Labour is in the middle of a leadership election after losing the May general election, and Jeremy Corbyn, a candidate from the left, is outpolling centrists, not unlike the surge of support for Bernie Sanders in the US. Mr. Corbyn, a euroskeptic, wrote in the Morning Star, a small-circulation Communist newspaper, that the EU’s “central goal” is to be “a place where big business has free rein to operate.”
Prime Minister David Cameron has promised a referendum on EU membership in 2016. A poll conducted for the Independent newspaper said 55 percent of respondents want to stay in the EU, with 45 wishing to leave altogether.
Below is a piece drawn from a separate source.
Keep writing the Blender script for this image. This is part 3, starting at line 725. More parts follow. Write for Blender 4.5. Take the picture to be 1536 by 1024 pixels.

The numbers could – and are likely to – change, of course: Mr. Cameron is currently renegotiating the UK’s relationship with Europe, hoping to mollify fervent anti-Europeans in his Conservative party, as well as see off the threat from the insurgent United Kingdom Independence Party (UKIP).
George Magnus, a prominent economist with UBS, says he knows formerly ardent europhiles who have been pushed toward skepticism by events in Greece, and argues that Cameron is playing with fire.
“It was an ill-thought-out political ploy. The danger now is that hard core of UKIP voters being joined by a significant number of Labour voters,” he says.
The business sector is divided
According to government figures, three million jobs depend on continued EU membership. Open Europe predicts a 19 percent chance of Britain quitting Europe – unlikely, but not impossible. The business sector is divided, with finance in particular opposed to “Brexit.”
Deutsche Bank confirmed in March that it was considering quitting Britain if the country exits the EU. Others, including Credit Suisse and ING, have also expressed concern, and countries such as Germany and even Ireland are more than happy to take in any banks and investment houses looking for a new home should Britain bite the bullet and leave.
Post-Greece, however, the needs of finance aren’t the only consideration, and giving banks one in the eye may be seen as a positive move now that liberal dreams of a “social Europe” have been diminished by austerity.
Rob Oxley of Business for Britain, a campaign group seeking an EU exit, says there is no single “business view” on whether or not Britain should remain in the EU.
“To some degree, what type of business you are defines your approach to the EU [but] it’s absurd to suggest factories would suddenly shut if Britain left. A trade deal would be done,” he says.